Source: Financial Express Analytics
Since the collapse of Lehman’s back in the September 2008, interest rates have been cut by a total of 3.5 per cent. We are almost dancing in the same territory as the US, where rates are also at an all-time low range of 0 to 0.25 per cent. Indeed, we believe that the Bank of England will probably follow the US’s lead and become zero-bound over the coming months. For now, that makes sense: short-term inflation pressures are easing, and there’s capacity in the system. Furthermore, dire GDP figures point to the need for more policy support. Interest rate cuts alone are proving meaningless in kick-starting lending and consumer interest. Mortgage data remains depressed and a bleak unemployment picture does not bode well for encouraging household spending.
The shift of focus from the price of money to the volume of money in the system – so called, ‘quantitative easing’ – is therefore timely.
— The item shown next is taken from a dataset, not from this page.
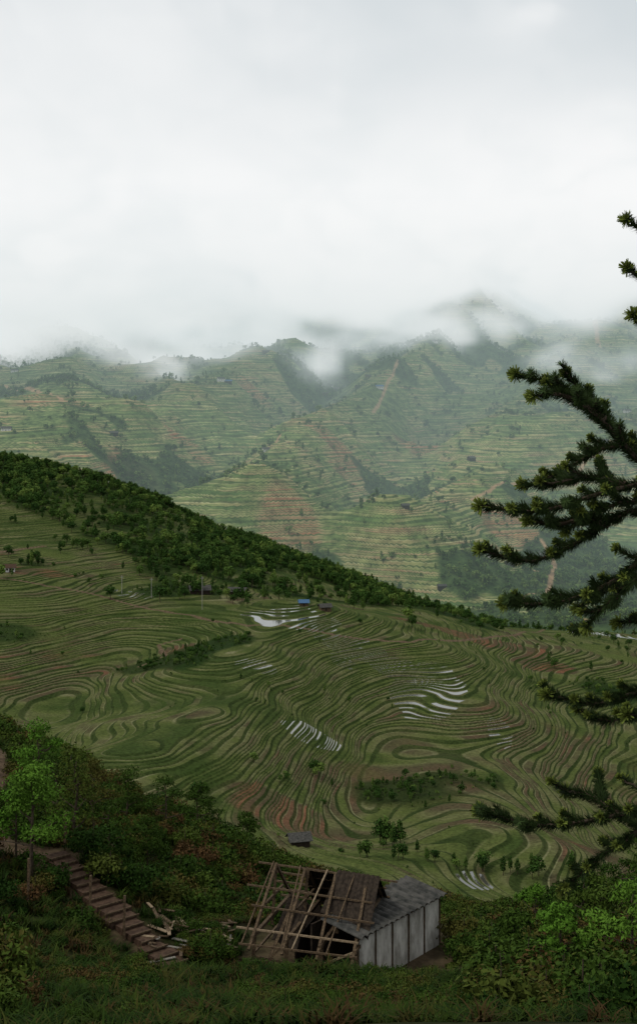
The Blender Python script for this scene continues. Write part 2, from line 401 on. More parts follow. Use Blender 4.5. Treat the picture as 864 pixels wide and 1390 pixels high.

The government has just elucidated its £50bn asset purchase facility. The facility targets high quality commercial paper, corporate bonds, paper issued under the Credit Guarantee Scheme (CGS), syndicated loans and asset-backed securities.
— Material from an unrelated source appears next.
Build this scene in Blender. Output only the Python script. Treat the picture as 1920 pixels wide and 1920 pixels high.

However, the key point is the government is not just buying commercial paper from the secondary market but also direct from issuers (primary market) – in other words, UK Plc. The proof is in the pudding, but on the surface this appears a more thorough way of unfreezing bank lending. It might be necessary for the Bank of England to reduce longer-term rates of interest to zero to make this quantitative easing more effective. The bottom line is the wheels are in motion, but the Bank’s job is far from done.
Julian Chillingworth is chief investment officer at Rathbone Unit Trust Managers. The views expressed here are his own.